Mit 1,29,7 m haben Sie den Europarekord geschafft.
Bircher: (lacht laut heraus) 1,29,7 m? Sie meinen 29,7 cm! Da, schauen Sie (Bircher hält ein A4-Blatt hoch), da müssen Sie unten durch.
Was hat das gekostet, wenn man den Leo Bircher buchen wollte?
Bircher: Sagen wir ... 1700 Franken für einen Auftritt. 1000 Franken plus Hotel und Spesen. An Silvesterabenden habe ich zuweilen an drei Orten gespielt. Zuerst in Weggis, dann in Morschach, dann in Biberbrugg. Einmal, ich glaube, es war bei Kurt Felix, durfte ich 300 Gläser mit heimnehmen. Die haben die abgeschrieben, weil sie dachten, die gehen sowieso zu Bruch.

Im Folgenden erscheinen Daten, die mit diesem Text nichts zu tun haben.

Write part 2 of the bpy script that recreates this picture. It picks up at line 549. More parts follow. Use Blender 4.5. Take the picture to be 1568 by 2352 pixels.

Was können Sie eigentlich nicht balancieren?
Bircher: Ich habe einmal bei einem Zirkusfestival 100 Gläser auf einem Tablett mit einem Stab auf der Nase balanciert und dann auf die Gläser noch einen Stuhl draufgestellt. Das klappte nicht. Durch die Vibration ist der Stuhl weggerutscht.
Jetzt sind Sie in Pension. Und auch den Balancekünstler Bircher gibt es nicht mehr. Was machen Sie?
Bircher: Ja, als die Muskelkraft nachliess, habe ich einen Strich gezogen. Der Name sitzt, das soll so bleiben. Ich wandere viel, bin an Kunst und Kultur interessiert. Ich war soeben in Österreich, im Pitztal. Als Nächstes gehts in den Schwarzwald, und zwei-, dreimal im Jahr bin ich auf Mallorca. Ich bin stets auf dem Boden geblieben. «Spare in der Zeit, dann hast du in der Not», das haben mir meine Eltern mitgegeben. Jetzt kann ich es geniessen.